Ab dem 7. März wurden die von Gestapo und SS erlassenen Befehle endgültig umgesetzt. Im Rombergpark, auf einer Waldlichtung in der Bittermark und auf einem Eisenbahngelände bei Hörde starben zahlreiche Zwangsarbeiter und Widerstandkämpfer in diesen letzten Kriegstagen durch die Kugeln der Erschießungskommandos.
Die letzten Erschießungen fanden am 12. April 1945 statt. Nur einen Tag später wurde Dortmund von amerikanischen Truppen besetzt. Heinrich Czerkus erlebte diesen Tag nicht mehr. Wie insgesamt etwa 300 andere Menschen war er zuvor Opfer der Exekutionen geworden. Das genaue Datum seiner Hinrichtung ist heute unbekannt.
Von den etwa 150 an den Exekutionen beteiligten Mitgliedern der Gestapo wurden nach Kriegsende lediglich 28 Personen angeklagt und 13 davon verurteilt. Die Haftstrafen betrugen zwischen zwei und acht Jahren, kein einziger Schuldspruch erging wegen Mordes oder der Beihilfe zum Mord. Der Großteil der Beteiligten blieb gänzlich unbehelligt.

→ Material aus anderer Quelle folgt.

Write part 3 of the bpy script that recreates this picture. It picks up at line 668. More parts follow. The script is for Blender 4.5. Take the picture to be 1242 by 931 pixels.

„Wir unterstützen diesen Lauf, weil wir wollen, dass der Name und das Schicksal von Heinrich Czerkus im Bewusstsein der Menschen bleiben.“, so Thilo Danielsmeyer vom Fanprojekt. „Czerkus war als offizieller Funktionsträger ein Beispiel dafür, dass auch beim BVB selbst Widerstand gegen das NS-Regime geleistet wurde. Er war eben kein Mitläufer und war sogar bereit, für seine Überzeugungen zu sterben. Wir finden es wichtig, dass dieser Mut und dieses Schicksal nicht in Vergessenheit geraten.“
Auf Veranlassung des Fanprojekts erinnert seit diesem Jahr eine Gedenktafel im Stadion Rote Erde an Heinrich Czerkus und die Karfreitagsmorde.